What to produce → Repeat, exactly, the run of lines that opens with the line containing "1632 pixels high." and closes with the line containing "b.build('gusset', BLK, o)", and leave all other lines out.

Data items
++++
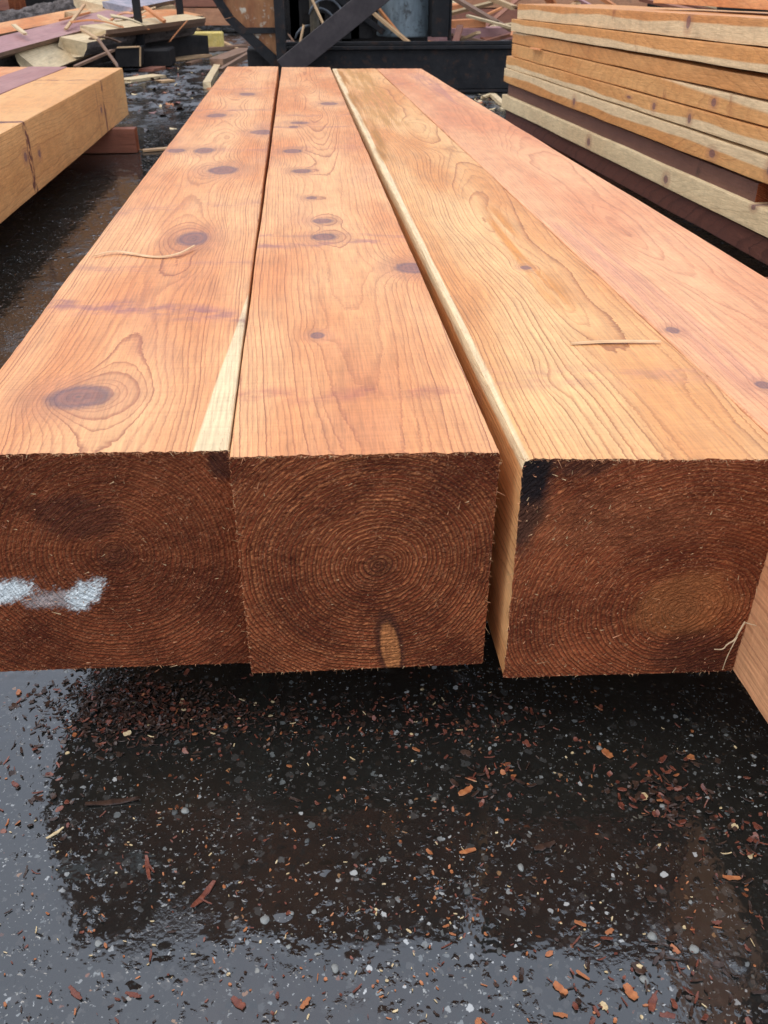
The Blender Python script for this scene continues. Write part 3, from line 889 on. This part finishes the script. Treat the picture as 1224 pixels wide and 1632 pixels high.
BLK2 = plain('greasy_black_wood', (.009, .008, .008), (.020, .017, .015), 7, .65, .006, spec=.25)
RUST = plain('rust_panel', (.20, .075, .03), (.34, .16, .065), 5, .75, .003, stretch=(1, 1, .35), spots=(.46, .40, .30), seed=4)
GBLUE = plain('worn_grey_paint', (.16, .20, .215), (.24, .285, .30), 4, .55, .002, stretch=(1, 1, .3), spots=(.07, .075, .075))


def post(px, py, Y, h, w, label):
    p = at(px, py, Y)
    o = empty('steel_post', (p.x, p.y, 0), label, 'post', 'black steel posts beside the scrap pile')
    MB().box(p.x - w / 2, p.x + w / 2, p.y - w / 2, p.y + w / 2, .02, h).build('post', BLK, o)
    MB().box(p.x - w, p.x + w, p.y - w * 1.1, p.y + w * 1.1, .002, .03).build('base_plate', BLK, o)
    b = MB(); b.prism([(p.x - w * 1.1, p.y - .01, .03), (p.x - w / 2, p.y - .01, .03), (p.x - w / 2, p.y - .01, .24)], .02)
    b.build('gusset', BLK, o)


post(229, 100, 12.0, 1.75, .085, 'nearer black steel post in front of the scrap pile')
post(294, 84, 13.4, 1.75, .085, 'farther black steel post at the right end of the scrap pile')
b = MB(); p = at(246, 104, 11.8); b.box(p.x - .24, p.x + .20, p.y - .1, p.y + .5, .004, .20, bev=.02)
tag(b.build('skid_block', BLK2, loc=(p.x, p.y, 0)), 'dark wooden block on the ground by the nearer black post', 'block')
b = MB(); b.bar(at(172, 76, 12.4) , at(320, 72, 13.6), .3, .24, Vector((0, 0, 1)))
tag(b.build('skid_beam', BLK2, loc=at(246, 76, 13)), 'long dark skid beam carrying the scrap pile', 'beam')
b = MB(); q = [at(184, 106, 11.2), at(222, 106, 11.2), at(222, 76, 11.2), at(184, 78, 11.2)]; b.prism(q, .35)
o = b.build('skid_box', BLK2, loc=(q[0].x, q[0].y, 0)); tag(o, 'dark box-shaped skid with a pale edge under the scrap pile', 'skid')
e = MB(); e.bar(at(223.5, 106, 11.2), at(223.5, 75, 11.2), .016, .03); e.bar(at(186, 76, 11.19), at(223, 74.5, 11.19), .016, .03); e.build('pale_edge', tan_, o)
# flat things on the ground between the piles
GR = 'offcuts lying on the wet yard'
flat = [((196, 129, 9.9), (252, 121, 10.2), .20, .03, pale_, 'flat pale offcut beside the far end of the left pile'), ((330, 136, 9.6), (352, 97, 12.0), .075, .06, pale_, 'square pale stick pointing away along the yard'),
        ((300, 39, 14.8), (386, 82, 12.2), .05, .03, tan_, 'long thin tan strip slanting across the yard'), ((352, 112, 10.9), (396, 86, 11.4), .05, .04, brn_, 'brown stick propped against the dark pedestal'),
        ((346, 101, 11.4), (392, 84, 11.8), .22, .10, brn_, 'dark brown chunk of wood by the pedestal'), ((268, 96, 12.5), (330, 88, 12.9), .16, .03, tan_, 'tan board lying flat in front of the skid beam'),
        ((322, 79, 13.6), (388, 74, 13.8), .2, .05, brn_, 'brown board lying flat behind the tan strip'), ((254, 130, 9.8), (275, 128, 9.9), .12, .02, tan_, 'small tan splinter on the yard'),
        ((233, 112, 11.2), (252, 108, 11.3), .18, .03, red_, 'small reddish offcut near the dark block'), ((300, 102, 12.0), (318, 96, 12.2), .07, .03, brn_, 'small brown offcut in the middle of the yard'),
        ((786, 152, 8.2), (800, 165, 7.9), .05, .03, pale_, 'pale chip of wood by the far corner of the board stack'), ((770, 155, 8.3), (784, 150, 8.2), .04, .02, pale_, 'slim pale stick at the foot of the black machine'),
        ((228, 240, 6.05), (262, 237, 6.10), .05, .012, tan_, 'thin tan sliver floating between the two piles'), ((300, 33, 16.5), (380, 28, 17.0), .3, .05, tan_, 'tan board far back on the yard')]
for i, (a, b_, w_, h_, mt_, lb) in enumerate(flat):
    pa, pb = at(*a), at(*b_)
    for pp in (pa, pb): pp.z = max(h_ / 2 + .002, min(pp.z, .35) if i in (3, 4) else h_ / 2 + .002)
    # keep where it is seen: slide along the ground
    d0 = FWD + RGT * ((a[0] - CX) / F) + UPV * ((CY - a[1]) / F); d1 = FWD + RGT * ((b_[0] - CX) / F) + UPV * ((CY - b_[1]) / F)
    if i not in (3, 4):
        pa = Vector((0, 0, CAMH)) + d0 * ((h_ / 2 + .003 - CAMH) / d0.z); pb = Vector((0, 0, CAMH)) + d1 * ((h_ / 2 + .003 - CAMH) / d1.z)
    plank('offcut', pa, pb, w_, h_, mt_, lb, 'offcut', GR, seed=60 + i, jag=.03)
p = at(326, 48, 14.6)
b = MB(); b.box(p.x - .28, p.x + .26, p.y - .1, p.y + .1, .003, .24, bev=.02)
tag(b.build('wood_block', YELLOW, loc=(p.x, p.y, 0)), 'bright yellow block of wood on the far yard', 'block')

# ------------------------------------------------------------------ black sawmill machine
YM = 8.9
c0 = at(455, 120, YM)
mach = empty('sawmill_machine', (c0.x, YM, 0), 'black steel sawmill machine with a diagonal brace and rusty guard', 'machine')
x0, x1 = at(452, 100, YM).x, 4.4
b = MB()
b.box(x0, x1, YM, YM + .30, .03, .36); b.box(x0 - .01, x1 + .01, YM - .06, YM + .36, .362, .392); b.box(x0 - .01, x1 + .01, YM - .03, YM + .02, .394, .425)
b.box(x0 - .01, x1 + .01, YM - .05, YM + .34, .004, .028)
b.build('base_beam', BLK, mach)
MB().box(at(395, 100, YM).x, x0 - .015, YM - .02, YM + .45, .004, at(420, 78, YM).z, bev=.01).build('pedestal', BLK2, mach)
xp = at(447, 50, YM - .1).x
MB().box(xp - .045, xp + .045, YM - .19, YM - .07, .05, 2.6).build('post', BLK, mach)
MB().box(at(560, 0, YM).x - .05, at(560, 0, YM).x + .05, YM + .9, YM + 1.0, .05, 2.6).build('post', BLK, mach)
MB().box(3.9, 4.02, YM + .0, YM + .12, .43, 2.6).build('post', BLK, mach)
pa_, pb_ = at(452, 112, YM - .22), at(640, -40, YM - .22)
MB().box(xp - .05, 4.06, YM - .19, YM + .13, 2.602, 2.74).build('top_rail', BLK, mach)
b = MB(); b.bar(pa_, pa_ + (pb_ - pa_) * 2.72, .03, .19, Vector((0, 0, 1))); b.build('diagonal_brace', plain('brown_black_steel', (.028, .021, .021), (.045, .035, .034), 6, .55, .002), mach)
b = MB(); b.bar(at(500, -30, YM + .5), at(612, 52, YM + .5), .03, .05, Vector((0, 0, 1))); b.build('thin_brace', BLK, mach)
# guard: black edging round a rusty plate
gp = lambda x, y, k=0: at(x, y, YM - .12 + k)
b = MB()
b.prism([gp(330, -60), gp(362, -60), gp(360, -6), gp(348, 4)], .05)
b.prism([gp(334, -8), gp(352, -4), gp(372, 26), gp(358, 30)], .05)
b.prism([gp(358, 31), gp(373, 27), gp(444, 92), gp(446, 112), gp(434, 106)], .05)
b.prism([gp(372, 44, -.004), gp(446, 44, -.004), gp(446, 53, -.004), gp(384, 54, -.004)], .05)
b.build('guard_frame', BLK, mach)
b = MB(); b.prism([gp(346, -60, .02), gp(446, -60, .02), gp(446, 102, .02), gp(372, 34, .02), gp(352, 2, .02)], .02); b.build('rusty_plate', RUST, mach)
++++
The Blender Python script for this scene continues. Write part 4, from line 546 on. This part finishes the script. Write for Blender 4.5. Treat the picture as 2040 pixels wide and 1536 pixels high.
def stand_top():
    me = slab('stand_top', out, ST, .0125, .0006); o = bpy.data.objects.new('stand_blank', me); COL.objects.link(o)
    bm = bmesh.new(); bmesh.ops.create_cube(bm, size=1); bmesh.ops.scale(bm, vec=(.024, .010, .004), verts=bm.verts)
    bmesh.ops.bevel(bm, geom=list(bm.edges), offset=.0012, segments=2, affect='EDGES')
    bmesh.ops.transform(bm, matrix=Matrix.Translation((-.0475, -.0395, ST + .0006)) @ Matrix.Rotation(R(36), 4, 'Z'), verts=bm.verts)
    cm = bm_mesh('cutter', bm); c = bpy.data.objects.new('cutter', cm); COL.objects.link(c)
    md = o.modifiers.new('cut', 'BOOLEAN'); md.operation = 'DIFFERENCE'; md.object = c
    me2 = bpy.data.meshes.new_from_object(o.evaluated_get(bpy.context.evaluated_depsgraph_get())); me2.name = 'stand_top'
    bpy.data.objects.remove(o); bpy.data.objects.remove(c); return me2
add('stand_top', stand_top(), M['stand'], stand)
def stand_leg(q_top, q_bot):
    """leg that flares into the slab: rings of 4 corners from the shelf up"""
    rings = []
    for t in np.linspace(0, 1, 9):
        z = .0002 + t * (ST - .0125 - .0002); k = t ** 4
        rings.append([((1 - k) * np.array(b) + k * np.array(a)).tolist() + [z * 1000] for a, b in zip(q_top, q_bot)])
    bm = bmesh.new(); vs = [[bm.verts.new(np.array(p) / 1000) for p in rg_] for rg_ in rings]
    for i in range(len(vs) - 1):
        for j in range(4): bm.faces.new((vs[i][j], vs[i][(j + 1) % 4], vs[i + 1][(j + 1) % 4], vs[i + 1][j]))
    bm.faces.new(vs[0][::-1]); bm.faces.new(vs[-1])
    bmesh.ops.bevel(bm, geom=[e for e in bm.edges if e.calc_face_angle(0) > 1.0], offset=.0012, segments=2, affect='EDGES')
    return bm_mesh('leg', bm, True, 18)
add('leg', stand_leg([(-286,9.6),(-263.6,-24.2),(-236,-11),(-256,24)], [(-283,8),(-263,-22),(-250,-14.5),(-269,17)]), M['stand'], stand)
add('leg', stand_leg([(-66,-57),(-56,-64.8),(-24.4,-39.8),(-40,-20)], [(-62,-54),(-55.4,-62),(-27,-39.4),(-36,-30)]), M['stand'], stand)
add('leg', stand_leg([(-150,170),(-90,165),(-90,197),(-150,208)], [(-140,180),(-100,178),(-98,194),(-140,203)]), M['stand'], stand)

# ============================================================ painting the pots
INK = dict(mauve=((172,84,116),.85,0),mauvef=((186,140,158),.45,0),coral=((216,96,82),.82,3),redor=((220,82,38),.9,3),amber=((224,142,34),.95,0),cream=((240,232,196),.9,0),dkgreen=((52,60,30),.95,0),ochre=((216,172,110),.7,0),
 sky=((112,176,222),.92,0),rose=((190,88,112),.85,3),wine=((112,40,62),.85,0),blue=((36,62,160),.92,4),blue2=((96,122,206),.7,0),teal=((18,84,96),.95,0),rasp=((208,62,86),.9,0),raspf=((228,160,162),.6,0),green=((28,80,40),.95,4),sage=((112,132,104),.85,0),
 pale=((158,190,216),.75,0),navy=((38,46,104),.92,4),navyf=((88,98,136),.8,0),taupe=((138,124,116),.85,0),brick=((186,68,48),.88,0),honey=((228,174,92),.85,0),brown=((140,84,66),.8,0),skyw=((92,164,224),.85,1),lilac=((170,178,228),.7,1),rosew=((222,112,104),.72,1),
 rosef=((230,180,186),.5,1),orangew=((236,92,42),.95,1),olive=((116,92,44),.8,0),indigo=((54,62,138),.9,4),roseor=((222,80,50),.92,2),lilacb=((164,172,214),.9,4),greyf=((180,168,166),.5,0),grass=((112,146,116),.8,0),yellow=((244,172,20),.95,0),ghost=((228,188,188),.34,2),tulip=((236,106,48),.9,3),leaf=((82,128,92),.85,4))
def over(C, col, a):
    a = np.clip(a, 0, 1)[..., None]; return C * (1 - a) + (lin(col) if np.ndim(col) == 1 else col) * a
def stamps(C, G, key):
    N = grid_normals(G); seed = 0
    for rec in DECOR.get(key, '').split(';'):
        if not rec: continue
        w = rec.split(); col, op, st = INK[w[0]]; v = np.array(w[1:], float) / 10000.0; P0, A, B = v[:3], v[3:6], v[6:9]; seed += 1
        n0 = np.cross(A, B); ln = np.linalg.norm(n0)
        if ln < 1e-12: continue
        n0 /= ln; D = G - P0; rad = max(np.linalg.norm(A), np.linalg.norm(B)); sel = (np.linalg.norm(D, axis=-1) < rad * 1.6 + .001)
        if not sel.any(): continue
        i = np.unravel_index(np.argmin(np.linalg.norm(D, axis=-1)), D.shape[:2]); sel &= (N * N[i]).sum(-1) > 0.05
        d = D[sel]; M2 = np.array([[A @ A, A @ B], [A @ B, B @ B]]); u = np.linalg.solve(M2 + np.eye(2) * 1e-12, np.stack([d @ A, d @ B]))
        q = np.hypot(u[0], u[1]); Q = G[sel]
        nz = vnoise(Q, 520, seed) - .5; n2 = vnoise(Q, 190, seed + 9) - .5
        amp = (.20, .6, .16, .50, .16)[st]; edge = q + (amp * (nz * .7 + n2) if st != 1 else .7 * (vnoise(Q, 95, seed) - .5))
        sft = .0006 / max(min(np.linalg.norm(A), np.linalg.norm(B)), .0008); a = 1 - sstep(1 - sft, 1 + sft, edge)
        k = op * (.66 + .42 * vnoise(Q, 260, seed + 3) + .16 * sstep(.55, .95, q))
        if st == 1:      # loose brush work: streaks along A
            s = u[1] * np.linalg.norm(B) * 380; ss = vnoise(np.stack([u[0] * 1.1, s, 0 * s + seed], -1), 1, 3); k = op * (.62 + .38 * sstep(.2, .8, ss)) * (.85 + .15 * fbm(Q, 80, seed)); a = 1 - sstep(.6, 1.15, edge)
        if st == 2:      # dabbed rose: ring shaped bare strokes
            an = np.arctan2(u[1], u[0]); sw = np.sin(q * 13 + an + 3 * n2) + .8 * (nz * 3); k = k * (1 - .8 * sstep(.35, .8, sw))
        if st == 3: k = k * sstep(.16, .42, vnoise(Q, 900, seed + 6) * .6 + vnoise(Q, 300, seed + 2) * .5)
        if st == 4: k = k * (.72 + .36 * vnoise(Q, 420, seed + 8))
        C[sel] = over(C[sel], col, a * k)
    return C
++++
Exercise output →
The Blender Python script for this scene continues. Write part 3, from line 889 on. This part finishes the script. Treat the picture as 1224 pixels wide and 1632 pixels high.
BLK2 = plain('greasy_black_wood', (.009, .008, .008), (.020, .017, .015), 7, .65, .006, spec=.25)
RUST = plain('rust_panel', (.20, .075, .03), (.34, .16, .065), 5, .75, .003, stretch=(1, 1, .35), spots=(.46, .40, .30), seed=4)
GBLUE = plain('worn_grey_paint', (.16, .20, .215), (.24, .285, .30), 4, .55, .002, stretch=(1, 1, .3), spots=(.07, .075, .075))


def post(px, py, Y, h, w, label):
    p = at(px, py, Y)
    o = empty('steel_post', (p.x, p.y, 0), label, 'post', 'black steel posts beside the scrap pile')
    MB().box(p.x - w / 2, p.x + w / 2, p.y - w / 2, p.y + w / 2, .02, h).build('post', BLK, o)
    MB().box(p.x - w, p.x + w, p.y - w * 1.1, p.y + w * 1.1, .002, .03).build('base_plate', BLK, o)
    b = MB(); b.prism([(p.x - w * 1.1, p.y - .01, .03), (p.x - w / 2, p.y - .01, .03), (p.x - w / 2, p.y - .01, .24)], .02)
    b.build('gusset', BLK, o)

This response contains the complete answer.